É função do livro abordar essas temáticas?
Eu não vejo o escritor como um profissional que fica procurando qual é a demanda ou o assunto do momento. Isso parece coisa de livro didático. Ele é alguém que está desenvolvendo um trabalho. Se essa trajetória vai passar por um assunto polêmico, acho que ele deve trazê-lo à tona. Mas tem que existir uma consistência dentro da obra. Ou o autor pode virar uma espécie de redator das demandas sociais –sejam as do público mais politicamente correto ou as do politicamente incorreto. Se é para fazer isso, prefiro mudar de profissão.
É o caso da sua pesquisa com cultura popular.
É um trabalho que segue desde os anos 1980. Em muitos dos contos populares aparecem figuras como diabos e bruxas. Sei que algumas religiões não aceitam esse tipo de coisa. Mas eu não posso fazer nada. Respeito, mas não vou deixar de fazer o meu livro.

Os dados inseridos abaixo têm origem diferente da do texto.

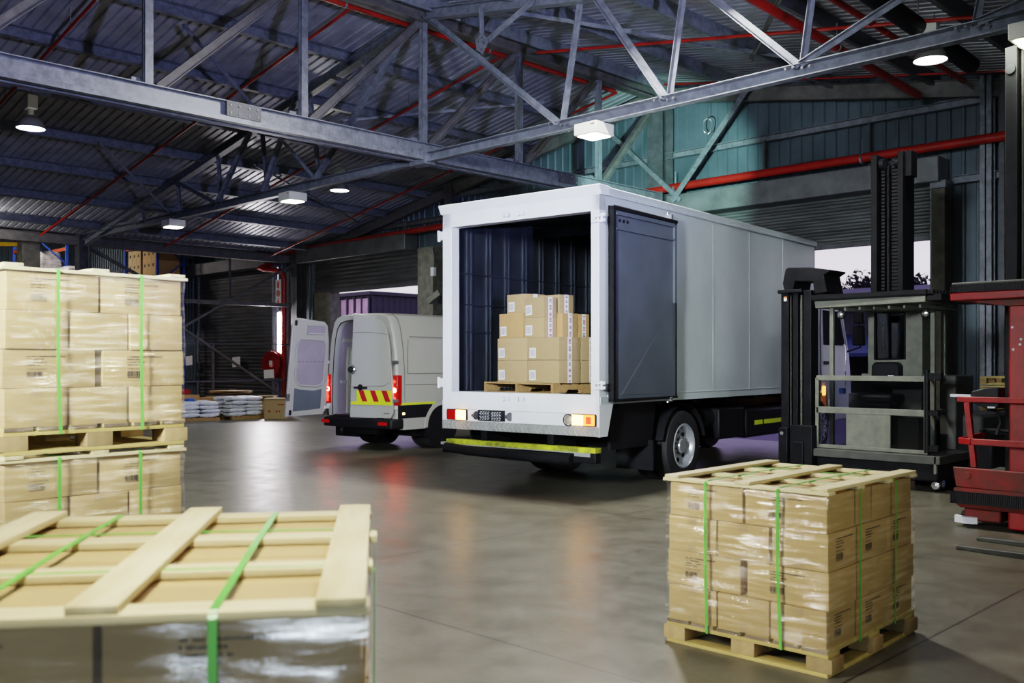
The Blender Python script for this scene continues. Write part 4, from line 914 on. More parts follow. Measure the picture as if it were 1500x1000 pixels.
loose(-0.60, 0.04, 0.435, 0.80, b1, b2 - 0.003, 'second-layer carton at the back right of the truck pallet', sd=6)
loose(-1.29, -0.755, 0.12, 0.50, b2, b2 + 0.335, 'amber carton at left on the second layer in the truck', m_='carton3', sd=7)
loose(-0.712, -0.30, 0.10, 0.315, b2, b2 + 0.262, 'lower of two small stacked cartons at the truck load front', sd=8)
loose(-0.712, -0.30, 0.10, 0.315, b2 + 0.264, b2 + 0.525, 'upper of two small stacked cartons at the truck load front', sd=9)
loose(-0.68, -0.20, 0.33, 0.60, b2, b2 + 0.318, 'amber carton behind the two small stacked cartons in the truck', m_='carton3', lab=False, sd=10)
loose(-0.68, -0.20, 0.612, 0.80, b2, b2 + 0.310, 'rearmost amber carton at the right of the truck load', m_='carton3', lab=False, sd=11)
loose(-1.216, -0.82, 0.20, 0.56, b2 + 0.337, b2 + 0.60, 'top left carton resting on the amber one in the truck', sd=12)
loose(-0.715, -0.30, 0.36, 0.61, b2 + 0.320, b2 + 0.565, 'top right carton at the back of the truck load', lab=False, sd=15)

# ------------------------------------------------------------------ delivery van
Vn = thing('delivery_van', 'white high-roof delivery van with open rear doors behind the truck', 'van', (-13.872, 11.033, 0), 6.0)
HW = 0.99; XC = -0.99
def sec(y, hw, z0, z1, tuck=1.0):
    """closed section: right sill up over the roof to the left sill"""
    P = [(hw * 0.97, z0), (hw, z0 + 0.18), (hw, z0 + (z1 - z0) * 0.42), (hw - 0.035 * tuck, z0 + (z1 - z0) * 0.62), (hw - 0.09 * tuck, z0 + (z1 - z0) * 0.80), (hw - 0.165 * tuck, z0 + (z1 - z0) * 0.93), (hw - 0.25 * tuck, z0 + (z1 - z0) * 0.975), (hw - 0.42 * tuck, z0 + (z1 - z0) * 0.996), (0.3 * hw, z1)]
    P = P + [(-x, z) for x, z in P[::-1]]
    return [(XC + x, y, z) for x, z in P]
m = MB()
m.loft([sec(0.03, HW - 0.02, 0.5, 2.575), sec(0.10, HW, 0.46, 2.59), sec(1.5, HW, 0.44, 2.60), sec(4.0, HW, 0.44, 2.60), sec(4.35, HW, 0.44, 2.56), sec(4.75, HW - 0.02, 0.44, 2.30), sec(5.15, HW - 0.05, 0.45, 1.75, 0.9), sec(5.45, HW - 0.09, 0.46, 1.32, 0.8), sec(5.80, HW - 0.18, 0.46, 1.08, 0.7), sec(5.92, HW - 0.30, 0.5, 0.92, 0.6)], False)
vs_ = m; front = sec(5.92, HW - 0.30, 0.5, 0.92, 0.6); m.poly(front)
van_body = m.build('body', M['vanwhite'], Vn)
# rear frame ring between the outer skin and the opening
def op(y, k=0.0): return [(XC + x, y, z) for x, z in ((0.83 - k, 0.63 + k), (0.84 - k, 0.9), (0.83 - k, 1.35), (0.80 - k, 1.75), (0.75 - k, 2.1), (0.69 - k, 2.31 - k * 0.5), (0.60 - k, 2.42 - k), (0.46, 2.46 - k), (0.3, 2.475 - k))]
def both(r): return r + [(2 * XC - x, y, z) for x, y, z in r[::-1]]
m = MB(); m.loft([sec(0.03, HW - 0.02, 0.5, 2.575), [(p[0], 0.0, p[2]) for p in sec(0, HW - 0.05, 0.52, 2.555)], both(op(0.0)), both(op(0.07, 0.02)), both(op(0.12, 0.02))], False); m.build('rear_frame', M['vanwhite'], van_body)
m = MB(); m.loft([both(op(0.008, -0.006)), both(op(-0.004, 0.004)), both(op(0.008, 0.016))], False); m.build('door_seal', M['black'], van_body)
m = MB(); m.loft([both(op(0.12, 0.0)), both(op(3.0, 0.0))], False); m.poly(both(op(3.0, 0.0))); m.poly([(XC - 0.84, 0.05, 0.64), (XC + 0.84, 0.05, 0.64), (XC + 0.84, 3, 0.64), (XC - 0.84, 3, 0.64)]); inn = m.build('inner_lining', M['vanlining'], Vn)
m = MB()
for y in (0.45, 1.15, 1.85):                                          # pressed ribs of the inner left wall
    for z0, z1 in ((0.75, 1.22), (1.34, 2.02)): m.path([(XC - 0.81, y, z0), (XC - 0.80, y + 0.5, z0), (XC - 0.80, y + 0.5, z1), (XC - 0.79, y, z1), (XC - 0.81, y, z0)], 0.022, 6)
    m.box(XC - 0.82, y - 0.11, 0.66, XC - 0.77, y - 0.03, 2.35)
m.box(XC - 0.83, 0.2, 1.24, XC - 0.79, 2.9, 1.30); m.box(XC - 0.80, 0.2, 2.06, XC - 0.74, 2.9, 2.12)
m.build('pressed_rib', M['vanwhite'], inn)
m = MB(); m.bar((XC - 0.74, 0.9, 1.50), (XC - 0.72, 1.0, 1.98), 0.012, 0.03); m.bar((XC - 0.74, 1.1, 1.55), (XC - 0.72, 1.2, 1.98), 0.012, 0.03); m.build('lashing_strap', M['paper'], inn)
for k in (0.3, 0.75): MB().box(XC - 0.80, 0.25 + k, 0.80, XC - 0.77, 0.45 + k, 1.10).build('wall_pocket', M['whiteplastic'], inn, bevel=0.02)
# side details
m = MB()
sx = 0.004
m.path([(sx - 0.006, 0.20, 0.62), (sx, 0.17, 1.0), (sx, 0.165, 1.5), (sx - 0.03, 0.16, 1.9), (sx - 0.085, 0.14, 2.3), (sx - 0.15, 0.13, 2.47), (sx - 0.30, 0.12, 2.575)], 0.006, 6)
m.path([(sx - 0.02, 0.28, 2.07), (sx - 0.005, 0.25, 1.85), (sx, 0.25, 1.45)], 0.006, 6); m.path([(sx - 0.045, 0.34, 2.14), (sx - 0.045, 2.4, 2.14)], 0.006, 6); m.path([(sx, 0.25, 1.45), (sx, 2.4, 1.45)], 0.005, 6)
m.path([(sx, 0.18, 1.24), (sx, 3.0, 1.24)], 0.006, 6)
m.build('panel_seam', M['seam'], van_body)
m = MB(); m.prism([(0.02, 0.62), (0.02, 0.86), (0.9, 0.86), (0.82, 0.62)], 'yz', -0.02, 0.016); m.build('side_moulding', M['plastic'], van_body); m = MB(); m.prism([(0.02, 0.62), (0.02, 0.86), (0.9, 0.86), (0.82, 0.62)], 'yz', 2 * XC - 0.016, 2 * XC + 0.02); m.build('side_moulding', M['plastic'], van_body)
m = MB(); m.box(-0.01, 0.05, 0.865, 0.008, 0.99, 0.905); m.build('reflective_stripe', M['hiviz'], van_body)
m = MB(); m.prism([(0.12, 0.40), (0.12, 0.62), (0.84, 0.62), (0.74, 0.40)], 'yz', -0.10, 0.012); m.build('quarter_panel', M['vanwhite'], van_body, bevel=0.01); m = MB(); m.prism([(0.12, 0.40), (0.12, 0.62), (0.84, 0.62), (0.74, 0.40)], 'yz', 2 * XC - 0.012, 2 * XC + 0.10); m.build('quarter_panel', M['vanwhite'], van_body, bevel=0.01)
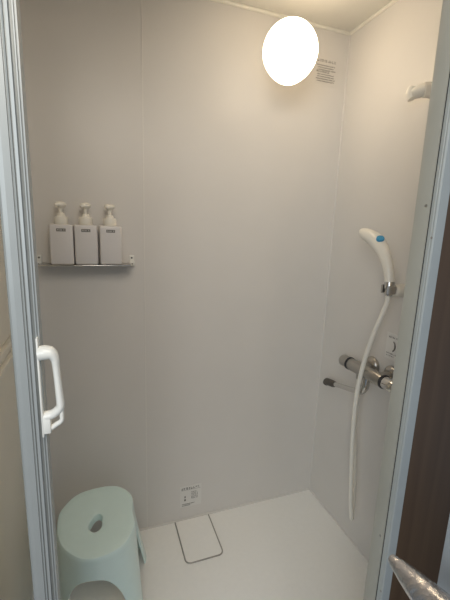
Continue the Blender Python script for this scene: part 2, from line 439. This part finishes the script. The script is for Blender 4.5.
# ------------------------------------------------------------------ hand shower + holders + hose
hd = empty('shower_holder', (XR, -.425, 1.072), 'white wall holder gripping the hand shower on the right wall', 'shower holder')
link('wall_plate', L([(0, 0), (.019, 0), (.019, .005), (.016, .008), (0, .008)], (0, 0, 0), (-1, 0, 0), 32), 'cream', hd)
link('holder_arm', T([(-.006, 0, -.003), (-.03, -.001, -.003), (-.054, -.004, -.002), (-.062, -.005, -.001)], [.020, .021, .020, .014], n=24), 'cream', hd)
bm = bmesh.new(); cx, cy, cz = -.0845, -.0085, .004
ring_o = []; n = 28
for zz, r0, r1 in ((-.013, .0165, .0215), (.013, .0175, .0225)):
    ring_o.append([[Vector((cx+r*math.cos(a), cy+r*math.sin(a), cz+zz)) for r in (r0, r1)] for a in [math.radians(-145+290*k/(n-1)) for k in range(n)]])
v = [[[bm.verts.new(q) for q in p] for p in r] for r in ring_o]
for k in range(n-1):
    for s in (0, 1):
        bm.faces.new((v[0][k][s], v[0][k+1][s], v[1][k+1][s], v[1][k][s]))
        bm.faces.new((v[s][k][0], v[s][k+1][0], v[s][k+1][1], v[s][k][1]))
for k in (0, n-1): bm.faces.new((v[0][k][0], v[0][k][1], v[1][k][1], v[1][k][0]))
tube(bm, [(-.050, -.004, .003), (-.066, -.006, .004)], [.013, .011], n=20, sub=1)
link('holder_clip', bm, 'satin', hd)

X0 = .8715
hs = empty('hand_shower', (X0, -.4365, 1.058), 'white curved hand shower with a round blue button, hanging on the right wall', 'hand shower')
q = lambda y, z, x=0.: (x, y+.4335, z-1.06)
link('shower_wand', T([q(-.2820, 1.2500), q(-.286, 1.2500), q(-.308, 1.2450), q(-.345, 1.2310), q(-.378, 1.2060), q(-.400, 1.1790), q(-.420, 1.1400), q(-.4315, 1.1000)],
     [.0125, .0165, .0205, .0240, .0215, .0180, .0160, .0150], n=28), 'cream', hs)
a = Vector((0, .9, .15)).normalized()
# spray plate on the inner side of the head
nrm = Vector((.60, .40, -.69)).normalized()
link('spray_plate', L([(0, 0), (.0165, 0), (.0165, .0035), (.0145, .005), (0, .0055)], Vector(q(-.312, 1.2430))+nrm*.017, nrm, 30), 'plastic', hs)
bn = Vector((-.35, -.55, .76)).normalized()
link('stop_button', L([(0, 0), (.0125, 0), (.0125, .007), (.0110, .009), (0, .0095)], Vector(q(-.366, 1.2170))+bn*.018, bn, 28), 'blue', hs)
link('swivel_nut', L([(0, 0), (.0150, 0), (.0158, .004), (.0158, .020), (.0125, .023), (.0125, .040), (.0115, .043), (0, .043)], q(-.4315, 1.102), (0, -.04, -1), 24), 'chrome', hs)

hz = [(X0, -.4335, 1.058), (X0+.001, -.4335, 1.035), (.866, -.423, .985), (.862, -.401, .915), (.860, -.378, .820), (.860, -.360, .700), (.866, -.353, .560), (.874, -.357, .400), (.882, -.366, .250),
      (.887, -.372, .190), (.898, -.364, .168), (.908, -.352, .190), (.910, -.345, .260), (.905, -.335, .400), (.894, -.325, .560), (.888, -.328, .680), (.889, -.330, .728)]
tag(link('shower_hose', T(hz, .0077, n=16, sub=10), 'hose'), 'cream shower hose hanging in a long loop from the hand shower to the mixer', 'hose')

up = empty('shower_holder', (XR, -.410, 1.664), 'empty cream shower holder high on the right wall, below the ceiling', 'shower holder')
link('wall_plate', L([(0, 0), (.021, 0), (.021, .006), (.018, .009), (0, .009)], (0, -.018, 0), (-1, 0, 0), 32), 'cream', up)
link('holder_arm', T([(-.006, -.018, 0), (-.022, -.017, 0), (-.038, -.012, -.001)], [.0215, .0210, .0200], n=24), 'cream', up)
bm = T([(-.030, -.016, .002), (-.042, .000, -.002), (-.050, .012, -.006)], [.0185, .0175, .0150], n=22)
tube(bm, [(-.050, .012, -.020), (-.053, .017, -.004), (-.051, .013, .014)], [.0125, .0140, .0115], n=20)
c = link('holder_clip', bm, 'cream', up)
link('screw', L([(0, 0), (.0035, 0), (.003, .001), (0, .001)], (-.0505, -.004, -.010), (-.8, -.6, 0), 14), 'tip', c)

# ------------------------------------------------------------------ door with lever at the bottom right
d2 = structure(link('door_2', B(.350, .385, -1.60, -1.087, -.19, 1.85, bev=.002), 'paint'), 'pale blue-grey door edge at the right of the doorway')
ro = link('lever_rosette', L([(0, 0), (.025, 0), (.025, .006), (.021, .010), (0, .010)], (.350, -1.21, .905), (-1, 0, 0), 32), 'silver', d2)
lv = link('door_lever', T([(.345, -1.21, .905), (.318, -1.21, .908), (.303, -1.200, .909), (.297, -1.165, .906), (.298, -1.135, .901), (.299, -1.105, .897), (.301, -1.080, .894), (.301, -1.066, .894)],
     [.012, .013, .017, .0190, .0175, .0140, .0090, .0045], n=36), 'silver', d2)
lv['label'] = 'shiny silver tapered lever handle'

# ------------------------------------------------------------------ light
def area(name, loc, rot, sx, sy, power, col):
    l = bpy.data.lights.new(name, 'AREA'); l.shape = 'RECTANGLE'; l.size = sx; l.size_y = sy; l.energy = power; l.color = col
    o = bpy.data.objects.new(name, l); COL.objects.link(o); o.location = loc; o.rotation_euler = rot; return o
area('assumed_daylight_fill', (-1.5, -2.9, 1.7), (math.radians(90), 0, math.radians(-36)), 1.6, 1.4, 30, (.88, .96, 1))  # assumed bluish daylight: area light added behind the camera, no window in view
area('added_warm_fill', (-.05, -1.85, 2.1), (math.radians(56), 0, math.radians(-8)), 1.0, .6, 14, (1, .90, .76))  # added warm fill from behind the camera, not a known fitting
w = bpy.data.worlds.new('World'); S.world = w; w.use_nodes = True
w.node_tree.nodes['Background'].inputs[0].default_value = (.62, .78, 1, 1)
w.node_tree.nodes['Background'].inputs[1].default_value = .35

# ------------------------------------------------------------------ camera
cam = bpy.data.cameras.new('camera'); co = bpy.data.objects.new('camera', cam); COL.objects.link(co)
cam.sensor_fit = 'VERTICAL'; cam.sensor_height = 24; cam.sensor_width = 18; cam.lens = 24*361.05/600; cam.clip_start = .01
yaw, pit, rol = (math.radians(a) for a in (19.96923534, 11.34189267, 1.93900304))
fwd = Vector((math.sin(yaw)*math.cos(pit), math.cos(yaw)*math.cos(pit), -math.sin(pit)))
rgt = Vector((math.cos(yaw), -math.sin(yaw), 0)); upv = rgt.cross(fwd)
r2 = rgt*math.cos(rol)+upv*math.sin(rol); u2 = r2.cross(fwd)
mw = Matrix((r2, u2, -fwd)).transposed().to_4x4(); mw.translation = (0, -1.32, 1.2507); co.matrix_world = mw
S.camera = co
S.view_settings.view_transform = 'Standard'; S.view_settings.look = 'None'; S.view_settings.gamma = 1
S.view_settings.use_curve_mapping = False; S.view_settings.exposure = .06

Como viu os recentes casos de ataques a obras de arte, como a mostra “Queermuseu”, em Porto Alegre, a performance “La Bête”, no MAM-SP, e a exposição sobre sexualidade, no Masp?
Existe um ponto que não está sendo discutido: o que é uma obra de arte? Arte é um trabalho que demanda uma pesquisa de longa duração, uma especulação estética e uma série de outros ingredientes. Muitas vezes, a gente fica sem critério para saber se aquilo é arte. Isso só confunde a população que não é informada sobre o assunto e que não tem costume de visitar museus.
É claro que sou contra a censura. Só faltava essa agora, a censura voltar. Mas vejo um descaso muito grande na discussão artística. As pessoas querem aparecer, tirar selfies em frente à obra. Mas não querem investigar, se aprofundar, ver se por trás daquilo que está exposto há uma pesquisa do artista. Vivemos uma época de autocertificação. Quem diz que isso é uma obra de arte? Sou eu? Aí fica complicado, porque vira qualquer coisa.
Voltando à cultura popular, seus livros mais recentes não têm uma ligação tão direta com ela.
Em 2015, publiquei um livro que reúne alguns contos que ainda estavam guardados. Nos outros, a ligação não é tão direta –mas ela existe. No “Fragosas Brenhas do Mataréu”, as narrativas populares estão misturadas à narrativa. Tem um conto de origem portuguesa, três vindos da cultura oral indígena.
O plano é seguir esse modelo?
Não tenho um plano, para falar a verdade. Há essa pesquisa dos últimos livros. E também uma investigação sobre a relação entre texto e imagem que me interessa bastante, em que o desenho é uma possibilidade do texto, mas não é a única.